Much to my dismay, just above the Crimson article covering the panel on sexual violence appeared a feature article in which Harvard students were asked what they hid from their parents for Parent’s Weekend. Joe K. Green ’05 replied “The dead hooker in the closet” (News, “Roving Reporter,” Oct. 24).

Having just returned from a conference on the sexual slavery and trafficking of women and children, I can assure you this is far from funny. Women who are prostituted are commonly beaten, raped and treated as disposable. Indeed, this is just the attitude reflected in Green’s attempt at humor.

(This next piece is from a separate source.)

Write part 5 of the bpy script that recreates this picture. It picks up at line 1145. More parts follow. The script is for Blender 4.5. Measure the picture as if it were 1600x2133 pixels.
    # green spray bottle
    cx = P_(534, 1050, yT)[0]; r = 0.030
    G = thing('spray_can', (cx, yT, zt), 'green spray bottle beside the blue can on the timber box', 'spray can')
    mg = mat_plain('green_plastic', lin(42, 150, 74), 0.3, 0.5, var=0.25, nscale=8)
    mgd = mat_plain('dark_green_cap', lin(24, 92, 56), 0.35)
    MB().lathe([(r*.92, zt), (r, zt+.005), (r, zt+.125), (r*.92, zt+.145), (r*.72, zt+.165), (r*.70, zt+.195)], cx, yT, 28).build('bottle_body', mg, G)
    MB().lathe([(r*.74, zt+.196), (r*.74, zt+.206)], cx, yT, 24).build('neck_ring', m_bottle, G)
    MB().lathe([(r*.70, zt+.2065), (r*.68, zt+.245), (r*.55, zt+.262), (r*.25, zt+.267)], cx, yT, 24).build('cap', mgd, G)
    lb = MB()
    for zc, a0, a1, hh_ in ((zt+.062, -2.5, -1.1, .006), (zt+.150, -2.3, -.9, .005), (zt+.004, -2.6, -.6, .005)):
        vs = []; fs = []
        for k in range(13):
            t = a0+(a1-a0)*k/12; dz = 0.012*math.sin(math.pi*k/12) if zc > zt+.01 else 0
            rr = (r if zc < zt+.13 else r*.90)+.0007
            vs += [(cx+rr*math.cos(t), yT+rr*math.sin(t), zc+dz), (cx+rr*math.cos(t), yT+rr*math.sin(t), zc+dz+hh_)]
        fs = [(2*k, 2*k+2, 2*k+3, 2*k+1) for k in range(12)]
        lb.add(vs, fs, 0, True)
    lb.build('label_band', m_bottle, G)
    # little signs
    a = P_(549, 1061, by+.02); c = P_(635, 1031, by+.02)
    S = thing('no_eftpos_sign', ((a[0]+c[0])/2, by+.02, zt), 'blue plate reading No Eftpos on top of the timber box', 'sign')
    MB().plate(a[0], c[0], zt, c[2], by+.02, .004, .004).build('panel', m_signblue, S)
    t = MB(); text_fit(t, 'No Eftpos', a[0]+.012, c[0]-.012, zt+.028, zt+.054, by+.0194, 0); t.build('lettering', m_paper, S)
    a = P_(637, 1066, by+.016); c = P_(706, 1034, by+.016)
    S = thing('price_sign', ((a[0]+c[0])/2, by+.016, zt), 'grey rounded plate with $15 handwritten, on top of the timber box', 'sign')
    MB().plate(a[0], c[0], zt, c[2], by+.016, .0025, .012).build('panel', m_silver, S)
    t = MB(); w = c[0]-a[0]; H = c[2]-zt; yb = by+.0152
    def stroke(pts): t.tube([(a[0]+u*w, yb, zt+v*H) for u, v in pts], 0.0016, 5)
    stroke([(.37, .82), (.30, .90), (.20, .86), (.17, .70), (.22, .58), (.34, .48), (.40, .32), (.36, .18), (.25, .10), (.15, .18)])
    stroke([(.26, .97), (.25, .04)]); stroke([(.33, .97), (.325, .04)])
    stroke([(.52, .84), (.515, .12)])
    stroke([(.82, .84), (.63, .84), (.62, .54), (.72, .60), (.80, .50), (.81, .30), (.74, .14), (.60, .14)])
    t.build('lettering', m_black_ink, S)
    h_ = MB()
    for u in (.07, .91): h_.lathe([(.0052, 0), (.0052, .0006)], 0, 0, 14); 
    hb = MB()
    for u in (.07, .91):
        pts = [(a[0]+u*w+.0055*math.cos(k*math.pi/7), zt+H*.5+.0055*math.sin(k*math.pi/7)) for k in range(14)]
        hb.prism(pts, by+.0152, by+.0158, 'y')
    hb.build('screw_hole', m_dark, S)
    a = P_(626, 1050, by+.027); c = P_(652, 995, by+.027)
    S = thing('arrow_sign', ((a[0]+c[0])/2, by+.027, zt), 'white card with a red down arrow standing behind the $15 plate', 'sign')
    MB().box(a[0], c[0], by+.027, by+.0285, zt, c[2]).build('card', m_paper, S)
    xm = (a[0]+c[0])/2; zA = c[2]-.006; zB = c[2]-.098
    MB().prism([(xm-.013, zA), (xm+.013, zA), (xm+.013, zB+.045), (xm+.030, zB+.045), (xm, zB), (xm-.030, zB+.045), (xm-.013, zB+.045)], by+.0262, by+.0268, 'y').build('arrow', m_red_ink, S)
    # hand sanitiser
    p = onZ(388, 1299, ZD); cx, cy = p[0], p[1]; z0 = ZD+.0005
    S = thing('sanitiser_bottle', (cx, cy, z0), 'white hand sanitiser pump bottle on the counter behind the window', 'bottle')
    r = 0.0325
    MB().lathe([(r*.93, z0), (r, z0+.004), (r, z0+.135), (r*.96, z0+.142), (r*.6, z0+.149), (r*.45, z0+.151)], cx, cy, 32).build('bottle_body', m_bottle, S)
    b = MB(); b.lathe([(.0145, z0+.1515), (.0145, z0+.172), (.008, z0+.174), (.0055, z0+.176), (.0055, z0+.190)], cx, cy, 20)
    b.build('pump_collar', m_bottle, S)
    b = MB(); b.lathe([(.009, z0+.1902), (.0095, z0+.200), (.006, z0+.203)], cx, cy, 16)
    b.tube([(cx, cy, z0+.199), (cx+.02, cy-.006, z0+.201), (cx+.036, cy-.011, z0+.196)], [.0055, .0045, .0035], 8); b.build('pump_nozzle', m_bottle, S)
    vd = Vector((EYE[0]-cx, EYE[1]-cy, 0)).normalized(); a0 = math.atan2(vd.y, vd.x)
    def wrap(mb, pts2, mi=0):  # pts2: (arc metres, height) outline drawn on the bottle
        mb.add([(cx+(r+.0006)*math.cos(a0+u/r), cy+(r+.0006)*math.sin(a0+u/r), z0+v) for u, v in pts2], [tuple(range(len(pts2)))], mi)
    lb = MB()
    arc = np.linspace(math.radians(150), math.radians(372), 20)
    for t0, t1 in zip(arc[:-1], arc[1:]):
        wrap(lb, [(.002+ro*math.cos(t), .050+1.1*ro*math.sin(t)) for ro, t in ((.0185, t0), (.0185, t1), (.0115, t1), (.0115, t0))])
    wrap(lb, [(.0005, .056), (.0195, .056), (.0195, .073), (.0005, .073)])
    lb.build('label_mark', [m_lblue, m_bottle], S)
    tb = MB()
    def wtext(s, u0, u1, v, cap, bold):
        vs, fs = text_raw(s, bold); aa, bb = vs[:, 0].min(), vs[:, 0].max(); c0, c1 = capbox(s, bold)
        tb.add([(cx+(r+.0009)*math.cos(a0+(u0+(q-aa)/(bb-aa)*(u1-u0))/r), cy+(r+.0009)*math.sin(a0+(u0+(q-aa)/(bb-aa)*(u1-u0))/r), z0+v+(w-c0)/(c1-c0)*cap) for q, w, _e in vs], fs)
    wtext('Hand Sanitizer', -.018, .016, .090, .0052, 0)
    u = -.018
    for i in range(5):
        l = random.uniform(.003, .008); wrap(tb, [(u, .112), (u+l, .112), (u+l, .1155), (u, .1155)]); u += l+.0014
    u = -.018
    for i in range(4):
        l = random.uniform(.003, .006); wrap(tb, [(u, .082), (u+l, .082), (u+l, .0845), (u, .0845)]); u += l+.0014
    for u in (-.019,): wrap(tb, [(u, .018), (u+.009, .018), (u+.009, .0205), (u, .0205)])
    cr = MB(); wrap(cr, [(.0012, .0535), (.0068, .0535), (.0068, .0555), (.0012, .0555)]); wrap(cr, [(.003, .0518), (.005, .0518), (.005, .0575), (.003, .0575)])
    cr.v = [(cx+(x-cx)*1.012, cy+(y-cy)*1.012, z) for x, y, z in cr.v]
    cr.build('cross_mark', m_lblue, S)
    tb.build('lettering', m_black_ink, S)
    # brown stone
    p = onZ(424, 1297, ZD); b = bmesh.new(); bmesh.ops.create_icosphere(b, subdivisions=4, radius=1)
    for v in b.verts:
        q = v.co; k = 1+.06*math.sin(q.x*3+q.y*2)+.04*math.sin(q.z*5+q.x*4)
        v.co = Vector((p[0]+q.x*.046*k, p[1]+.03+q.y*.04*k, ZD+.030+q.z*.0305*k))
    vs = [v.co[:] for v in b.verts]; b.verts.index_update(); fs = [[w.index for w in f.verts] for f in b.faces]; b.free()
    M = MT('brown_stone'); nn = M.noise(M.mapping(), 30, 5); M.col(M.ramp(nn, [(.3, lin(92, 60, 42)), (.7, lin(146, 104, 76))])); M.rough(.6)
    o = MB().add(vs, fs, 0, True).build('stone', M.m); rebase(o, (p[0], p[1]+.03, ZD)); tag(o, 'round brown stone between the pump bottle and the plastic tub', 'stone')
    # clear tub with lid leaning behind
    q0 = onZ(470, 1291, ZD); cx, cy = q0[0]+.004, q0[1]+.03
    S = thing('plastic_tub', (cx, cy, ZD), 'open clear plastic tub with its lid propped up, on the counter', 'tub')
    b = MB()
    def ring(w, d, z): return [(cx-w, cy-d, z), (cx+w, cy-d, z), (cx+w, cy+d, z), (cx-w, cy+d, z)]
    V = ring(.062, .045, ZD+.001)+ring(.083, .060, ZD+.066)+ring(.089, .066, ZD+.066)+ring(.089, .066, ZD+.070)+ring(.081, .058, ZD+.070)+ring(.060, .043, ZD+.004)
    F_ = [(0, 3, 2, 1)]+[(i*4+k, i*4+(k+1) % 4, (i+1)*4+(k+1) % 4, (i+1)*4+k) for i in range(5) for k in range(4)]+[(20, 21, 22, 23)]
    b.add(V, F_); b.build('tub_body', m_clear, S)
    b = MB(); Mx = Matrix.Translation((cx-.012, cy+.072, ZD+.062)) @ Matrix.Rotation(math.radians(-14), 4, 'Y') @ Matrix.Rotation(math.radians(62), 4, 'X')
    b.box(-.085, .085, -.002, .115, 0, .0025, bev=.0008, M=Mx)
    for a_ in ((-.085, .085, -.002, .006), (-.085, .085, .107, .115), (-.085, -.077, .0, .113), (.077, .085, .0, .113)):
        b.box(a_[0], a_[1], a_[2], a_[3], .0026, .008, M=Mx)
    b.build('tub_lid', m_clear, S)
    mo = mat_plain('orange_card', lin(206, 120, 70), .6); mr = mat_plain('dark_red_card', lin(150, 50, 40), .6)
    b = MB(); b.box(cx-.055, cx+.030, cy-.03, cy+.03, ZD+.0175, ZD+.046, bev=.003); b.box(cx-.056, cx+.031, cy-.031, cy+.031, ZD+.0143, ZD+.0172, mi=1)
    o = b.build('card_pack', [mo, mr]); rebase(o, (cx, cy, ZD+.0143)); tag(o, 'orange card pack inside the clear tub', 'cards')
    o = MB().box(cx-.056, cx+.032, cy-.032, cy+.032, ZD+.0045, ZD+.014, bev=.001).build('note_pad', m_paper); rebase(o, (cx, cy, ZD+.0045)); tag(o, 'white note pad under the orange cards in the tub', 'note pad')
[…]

According to a study cited in Prostitution Research and Education, women in prostitution have a mortality rate 40 times higher than the national average. Most women and girls who enter into prostitution do so between the ages of 13 and 17, and over 75 percent of them have run away from sexual abuse inflicted upon them at home.

I urge Green and all in the Harvard community to think about what you are saying before you speak. Most people do not choose to have their bodies ravaged by strangers for money. Dire conditions usually exist before they find themselves in this position. Especially repugnant is Green’s suggestion, even in jest, that it is appropriate to murder a prostituted woman.

If Green had instead said that he hid “his dead black slave” in his closet, we would react with outrage. Why don’t we have a similar understanding here?

Diane L. Rosenfeld

Oct. 29, 2003

The writer is a lecturer on women’s studies.